Speaking of hookups -- I'm horny as fuck! My ex broke up with me about 6 months ago and that train wreck of a night has been my only physical sexy contact (save for my right hand). Rides on the T are almost unbearable. My neck is sore from the constant craning it does scoping out cute guys. My mind is exhausted from imagining these cute guys naked and what their hard dick would feel like through their jeans. Damn!! I don't think this blog will turn into smut central (I am writing this at work so I gotta be careful who looks over my shoulder and when) but maybe it will? Or at least sometimes...gotta keep the readers (ha!) interested. Anyway.

I sign into our agency's online database system just to feel like I'm doing something and also to have a window open to pull up when someone (my boss, my boss's boss, a coworker I don't trust) knocks on the door. It logs out after about 20 minutes of disuse and then I sign right back in.
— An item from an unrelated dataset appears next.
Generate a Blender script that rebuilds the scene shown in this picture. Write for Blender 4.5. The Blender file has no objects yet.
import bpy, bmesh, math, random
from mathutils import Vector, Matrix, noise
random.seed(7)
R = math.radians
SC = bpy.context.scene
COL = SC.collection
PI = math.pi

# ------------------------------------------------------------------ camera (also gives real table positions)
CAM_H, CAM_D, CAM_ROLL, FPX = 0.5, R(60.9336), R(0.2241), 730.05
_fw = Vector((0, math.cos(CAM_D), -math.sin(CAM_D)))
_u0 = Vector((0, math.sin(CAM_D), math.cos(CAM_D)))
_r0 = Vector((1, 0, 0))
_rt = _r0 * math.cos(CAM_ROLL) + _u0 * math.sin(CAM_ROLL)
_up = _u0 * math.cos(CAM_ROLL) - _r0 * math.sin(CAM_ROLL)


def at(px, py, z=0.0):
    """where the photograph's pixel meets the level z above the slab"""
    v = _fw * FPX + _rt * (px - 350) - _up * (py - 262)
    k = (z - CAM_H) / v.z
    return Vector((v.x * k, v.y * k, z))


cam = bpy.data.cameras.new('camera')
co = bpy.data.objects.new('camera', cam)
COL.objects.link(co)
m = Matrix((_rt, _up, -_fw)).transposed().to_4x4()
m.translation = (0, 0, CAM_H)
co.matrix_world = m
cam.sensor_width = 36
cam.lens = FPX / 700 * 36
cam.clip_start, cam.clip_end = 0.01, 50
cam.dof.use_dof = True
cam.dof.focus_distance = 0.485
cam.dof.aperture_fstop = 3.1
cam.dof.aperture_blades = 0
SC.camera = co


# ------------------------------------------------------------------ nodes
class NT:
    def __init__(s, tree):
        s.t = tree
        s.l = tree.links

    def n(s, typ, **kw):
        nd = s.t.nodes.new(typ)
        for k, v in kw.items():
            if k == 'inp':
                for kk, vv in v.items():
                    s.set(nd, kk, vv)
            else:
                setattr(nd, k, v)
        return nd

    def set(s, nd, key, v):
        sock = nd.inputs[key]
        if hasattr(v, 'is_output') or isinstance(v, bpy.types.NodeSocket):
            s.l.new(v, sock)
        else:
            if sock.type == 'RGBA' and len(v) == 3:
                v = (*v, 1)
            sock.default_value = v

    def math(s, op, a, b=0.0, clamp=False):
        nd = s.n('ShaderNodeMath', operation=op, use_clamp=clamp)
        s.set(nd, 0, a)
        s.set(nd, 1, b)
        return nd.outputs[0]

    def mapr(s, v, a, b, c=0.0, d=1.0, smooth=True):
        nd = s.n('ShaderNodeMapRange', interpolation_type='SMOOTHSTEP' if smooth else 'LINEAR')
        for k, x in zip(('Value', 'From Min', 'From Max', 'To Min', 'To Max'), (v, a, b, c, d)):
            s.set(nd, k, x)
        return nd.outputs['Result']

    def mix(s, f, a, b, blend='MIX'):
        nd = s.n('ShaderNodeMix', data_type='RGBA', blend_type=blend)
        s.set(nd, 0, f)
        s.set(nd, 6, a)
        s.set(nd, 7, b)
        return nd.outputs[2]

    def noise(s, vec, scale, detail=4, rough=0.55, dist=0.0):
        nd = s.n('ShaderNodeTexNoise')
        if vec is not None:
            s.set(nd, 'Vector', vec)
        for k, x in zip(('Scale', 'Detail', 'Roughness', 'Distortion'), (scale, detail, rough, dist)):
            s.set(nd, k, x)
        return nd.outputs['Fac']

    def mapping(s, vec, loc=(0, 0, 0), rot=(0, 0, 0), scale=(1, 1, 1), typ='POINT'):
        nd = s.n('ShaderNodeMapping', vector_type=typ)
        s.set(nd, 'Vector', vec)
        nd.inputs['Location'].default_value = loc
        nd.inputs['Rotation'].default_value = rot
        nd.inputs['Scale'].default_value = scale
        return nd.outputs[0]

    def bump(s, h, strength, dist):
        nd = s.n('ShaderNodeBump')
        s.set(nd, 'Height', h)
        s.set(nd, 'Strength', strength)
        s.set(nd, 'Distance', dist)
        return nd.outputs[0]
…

I work in a room with 3 other coworkers and a rotating slew of interns. The only good part about the space is the enormous window. It  lets in glorious natural light and looks out onto an alley with a concert hall at the end of it. It's always a little exciting to see the tour buses and equipment vans line up along the street and I hope to catch a glimpse of the headlining act shoot the shit with roadies or smoke a cig by the bus but of course I never do. Last week a youtube tween sensation performed at the hall and the14-year-old girls with their stick-straight hair and skinny jeans started lining up at noon. They were with parents who all had that bored, dead look in their eyes; maybe even tinged with a little bitterness because they'll never again be so young and so excited about something where standing for hours doesn't amount to pain, but only to a mounting nervous energy begging for release.